1.3 : The Problem with “Written” and “Oral” Cultures

Explain why the notion that cultures can be distinguished as either “oral culture” or “written culture” (19) is a mistaken understanding as to how culture works, according to Chamberlin and your reading of Courtney MacNeil’s article “Orality.

Before reading Edward Chamberlain’s book If This Is Your Land, Where Are Your Stories? and Courtney Macneil’s article “Orality” I must admit that I had never thought there was anything problematic about distinguishing cultures as either “oral” or “written”. I was content to accept that different cultures had different ways of communicating, and chalk it all up to cultural relativism. However, now that I have had the chance to read both Chamberlain and Macneil’s thoughts and reflect on what they mean, I can see now that differentiating cultures as “oral cultures” or “written cultures” is a false dichotomy as no culture is either entirely “oral” nor “written”.

To begin with an analyses of Chamberlain’s writing, he explains that distinguishing cultures as either “oral” or “written” is just another way of viewing the “Us vs. Them” dichotomy. In the hierarchy of “Us vs. Them,” Chamberlain suggests that the “Us” who “speak properly” and do “worthwhile things” are viewed as superior to “Them” who “doodle and do nothing” and “babble, more or less meaninglessly” (8). When viewing this hierarchy in the context of “oral” and “written” cultures, Chamberlain explains how cultures with written languages are viewed as having a place in the “Us” category while cultures with no written languages are reserved to “Them”. In reading Chamberlain’s thoughts on language, I noticed that he had three main reasons for suggesting why distinguishing cultures in this way is a misunderstanding of how cultures work.

For one, Chamberlain says that cultures who rely more on oral communication are praised for their “naturalness and naiveté” when the reality is that oral communication is a sophisticated and complex form of communication in its own right (18).
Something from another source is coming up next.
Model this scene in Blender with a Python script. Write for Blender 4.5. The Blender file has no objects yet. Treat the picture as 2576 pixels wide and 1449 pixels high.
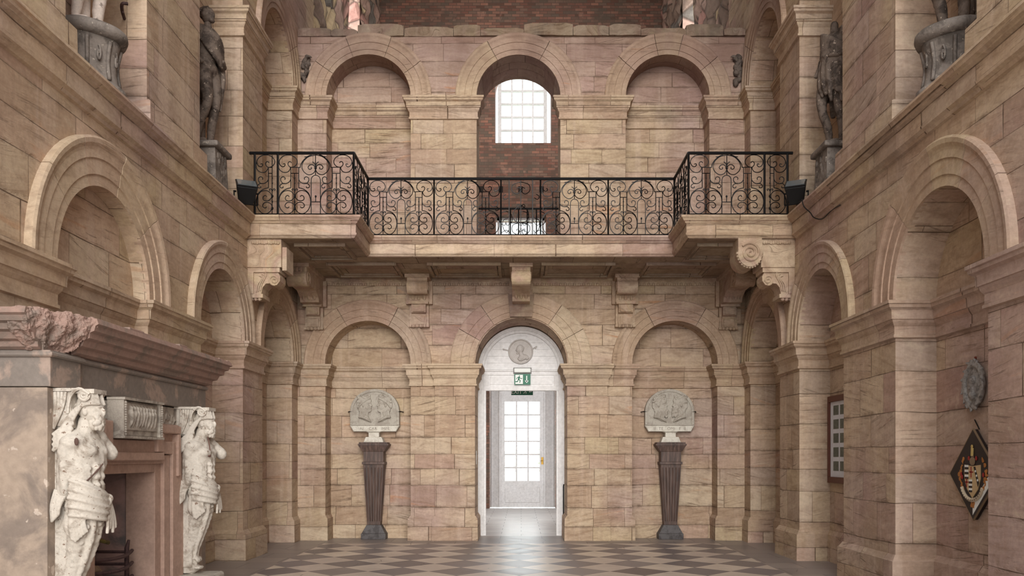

Secondly, he then points out that this kind of thinking is dangerous as it encourages people to look down on other cultures, while celebrating their own culture as one that is sophisticated and superior. As we can see in Canada’s history the “Us vs. Them” dichotomy exists in the encounter between the Europeans and the First Nations people. Finally, he notes that believing that there is such a thing as “written cultures” and “oral cultures” is a misconception. So-called “oral cultures” have there own forms of writing even if they are non-alphabetic. An example of this in First Nations Cultures are totem poles and wampum belts, which record important information like history, treaty agreements, and stories. In reviewing these points, Chamberlain makes a very clear case that all cultures draw on both written and oral forms of communication, therefore they cannot be easily categorized as simply “oral” or “written”.
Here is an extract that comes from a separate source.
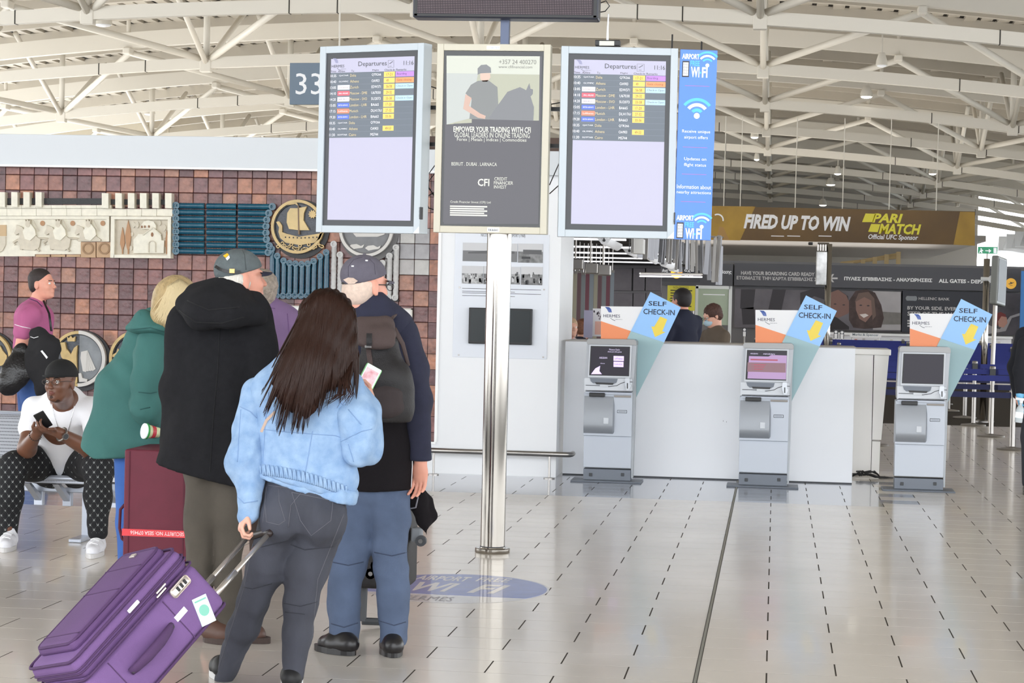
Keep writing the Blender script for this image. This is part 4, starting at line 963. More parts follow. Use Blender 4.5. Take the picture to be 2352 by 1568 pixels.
for s_, x0, y0, x1, y1, bo in (('EMPOWER YOUR TRADING WITH CFI', 172, 848, 670, 818, .02), ('GLOBAL LEADERS IN ONLINE TRADING', 178, 882, 664, 856, 0), ('Forex | Metals | Indices | Commodities', 195, 912, 642, 890, 0), ('BEIRUT . DUBAI . LARNACA', 160, 1064, 452, 1046, 0),
                               ('CFI', 328, 1196, 404, 1150, .02), ('CREDIT', 436, 1160, 518, 1140, 0), ('FINANCIER', 432, 1186, 556, 1166, 0), ('INVEST', 432, 1212, 514, 1192, 0), ('Credit Financier Invest (CFI) Ltd', 152, 1308, 412, 1294, 0)):
    z, q = A_(x0, y0), A_(x1, y1); w_.text(s_, z[0], q[0], z[1], q[1], .0082, bold=bo)
for k in range(5): z, q = A_(150, 1330+14*k), A_(390-20*(k % 2), 1325+14*k); w_.box(z[0], q[0], .0082, .0086, z[1], q[1])
obj('lettering', w_, mat('ad_text', (196, 196, 186), .3, emit=.25), scn)
w_ = MB()
for s_, x0, y0, x1, y1 in (('+357 24 400270', 465, 412, 705, 385), ('www.cfifinancial.com', 462, 438, 680, 422)): z, q = A_(x0, y0), A_(x1, y1); w_.text(s_, z[0], q[0], z[1], q[1], .0082)
obj('dark_lettering', w_, mat('ad_text2', (120, 120, 112), .3), scn)
z, q = A_(388, 318), A_(472, 297); s_ = obj('top_sticker', MB().box(z[0], q[0], -.002, 0, z[1], q[1]), M_wh, ad); z, q = A_(412, 312), A_(470, 302); obj('sticker_lettering', MB().text('Clear Channel', z[0], q[0], z[1], q[1], -.0026), M_logo, s_)
z, q = A_(392, 1490), A_(468, 1464); s_ = obj('bottom_sticker', MB().box(z[0], q[0], -.002, 0, z[1], q[1]), M_wh, ad); z, q = A_(398, 1484), A_(462, 1470); obj('sticker_lettering', MB().text('isaac', z[0], q[0], z[1], q[1], -.0026, bold=.02), M_bz, s_)
# antenna box on the right display
an = thing('wifi_access_box', 'black box with a white antenna on top of the right screen', 'router', P(1395, 106, 13.08)); 
obj('box', MB().box(-.075, .08, -.03, .05, 0, .035, .004), M_black, an); obj('label_plate', MB().box(-.048, .045, -.034, -.03, .0, .028), mat('label_cream', (225, 222, 210), .5), an)
obj('antenna', MB().tube([(.0, .0, .03), (.0, 0, .10), (.002, 0, .2)], [.008, .006, .004], 8), M_wh, an, sm=True)
# LED message sign
LY = 13.0
led = thing('message_board', 'black dot matrix message board above the middle screen', 'sign', P(1165, 45, LY), rot=(0, R_(.3), 0)); 
a, c = PL(led, 951, 45), PL(led, 1376, 45)
obj('housing', MB().box(a[0], c[0], -.06, .10, 0, .55, .012), mat('sign_case', (48, 50, 62), .35), led)
obj('frame_lip', MB().box(a[0]+.008, c[0]-.008, -.066, -.055, .008, .022).box(c[0]-.03, c[0]-.012, -.066, -.055, .01, .54).box(a[0]+.012, a[0]+.03, -.066, -.055, .01, .54), M_black, led)
obj('dot_panel', MB().box(a[0]+.03, c[0]-.03, -.064, -.05, .024, .53), mat('led_face', (44, 34, 42), .6), led)
b = MB(); n = int((c[0]-a[0]-.07)/.0105)
for i in range(n):
    for j in range(9): X_ = a[0]+.035+.0105*i; Z_ = .030+.0105*j; b.add([(X_-.0022, -.0645, Z_-.0022), (X_+.0022, -.0645, Z_-.0022), (X_+.0022, -.0645, Z_+.0022), (X_-.0022, -.0645, Z_+.0022)], [(0, 1, 2, 3)])
obj('unlit_dots', b, mat('led_dot', (150, 130, 134), .5), led, kind='stuff')
# hanging number sign
ns = quad_root('number_sign', 'grey hanging sign with the white desk number 33', 'sign', (667, 144), (790, 142), (665, 240), (790, 238), 24.5, 24.5)
a, c = PL(ns, 790, 144); obj('board', MB().box(0, a, 0, .05, 0, c, .004), mat('number_sign_grey', (104, 120, 136), .5), ns)
z, q = PL(ns, 679, 217), PL(ns, 740, 168); obj('numerals', MB().text('33', z[0], q[0], z[1], q[1], -.002), M_lt, ns)
obj('hanger', MB().tube([(a-.06, .02, c), (a-.06, .02, c+5)], .012, 6), M_beam, ns)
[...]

Macniel’s article draws on many of the same points that Chamberlain makes and even references his writing in her discussion, but she also makes a very interesting point that is separate from Chamberlain’s analysis. In challenging Walter Ong, a professor of the Toronto School of Communication who subscribes to the literacy/orality model Macneil suggests that communication though cyberspace has given us another reason to rethink orality. She challenges Ong’s statement that orality is “evanescent” by calling up the permanence of audio-recordings, and sound files that we can replay again and again. Similarly, she states that if written language is meant to be held as the more sophisticated form of communication because of its permanence, as Ong would have it, then what do we make of the fleeting nature of instant messages? Macneil’s article left me with an awareness that online spaces will play a crucial role in negotiating the place that orality has as a viable form of communication that is not secondary to written language.

Works Cited

Chamberlain, Edward. If This Is Your Land, Then Where Are Your Stories?. Toronto: Vintage Canada, 2004. Print.

“European Colonization and the Native Peoples”. Site for Language Management in Canada (SMLC). University of Ottawa, n.d. Web. May 20 2016.

Huang, Alice. “Totem Poles”. Indigenous Foundations. UBC, n.d. Web. May 20 2016.

Macniel, Courtney. “Orality”. The Chicago School of Media Theory. University of Chicago, winter 2007. Web. May 20 2016.

“Wampum”. Haudenosaunee Confederacy. Haudenosaunee Confederacy, n.d. Web. May 20 2016.